In December 2020, Belfast launched the Belfast Resilience Strategy alongside the Belfast Net Zero Carbon Roadmap and the Belfast One Million Trees programme. Together these form the foundations for the city’ s ambitions to achieve carbon neutrality (80% reduction by 2030 and 100% by 2050). The city has also put liveability in its core through the multi-partner strategy ‘A Bolder Vision for Belfast’ which aims to create sustainable and mixed-use neighbourhoods in the city centre through the redevelopment of brownfield sites. Belfast’s vision is to create a people-focused environment with playful streets and spaces for children and families to live and thrive.

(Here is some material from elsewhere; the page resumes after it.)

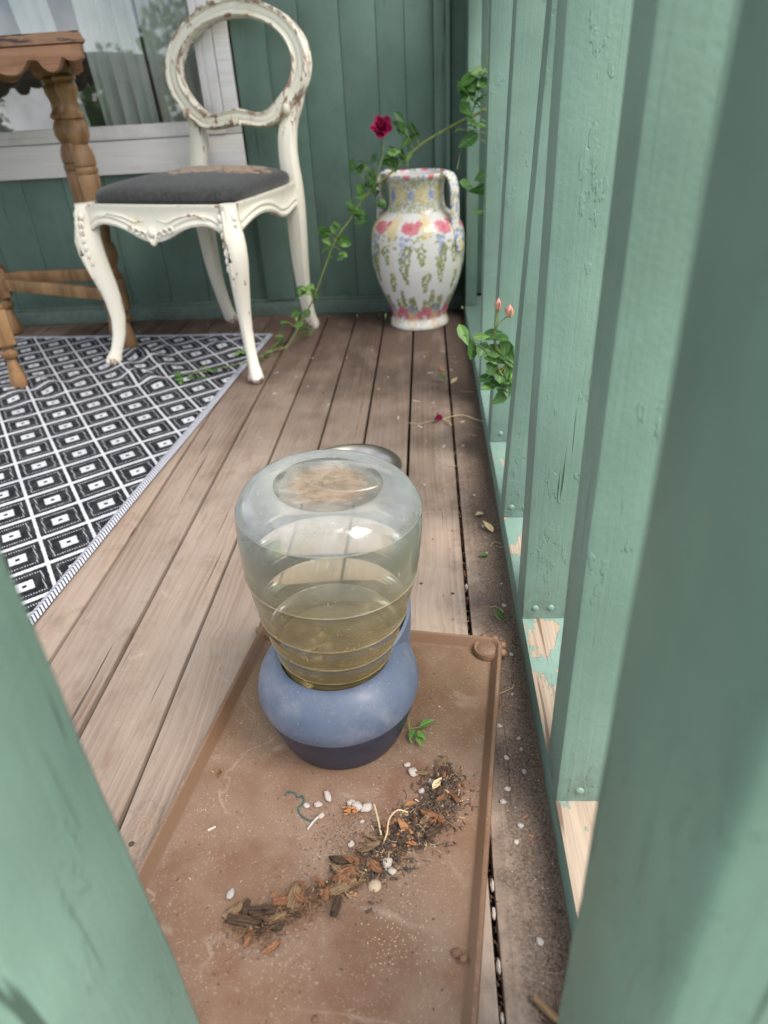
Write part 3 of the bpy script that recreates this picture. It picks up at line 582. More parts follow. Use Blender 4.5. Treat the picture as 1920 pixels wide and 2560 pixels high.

The city has been working in aligning play, climate neutrality, tree planting and green infrastructure by developing the award-winning Urban Childhood Report and has been testing these new approaches in the design and implementation of a new city centre multi-functional park and in the Cathedral Gardens. However, the municipality needs to elevate and embed these learning and work across council departments and with city stakeholders in more areas and projects across the city.
Through UP2030, Belfast seeks to create a framework that will be applied in all its regeneration projects that integrates tree planting, green infrastructure, play and co-design with young people. The framework will be tested in the Linen Quarter district, which has been identified of becoming the first sustainable and net zero business district in Northern Ireland. Lessons learned from this pilot will be useful to identify opportunities in other neighbourhoods and upscale the concept of net-zero districts across the city. Furthermore, the municipality aims to address the fragmentation in terms of governance and delivery, embedding this project in the upcoming update of Belfast’s Community Plan ‘The Belfast Agenda’.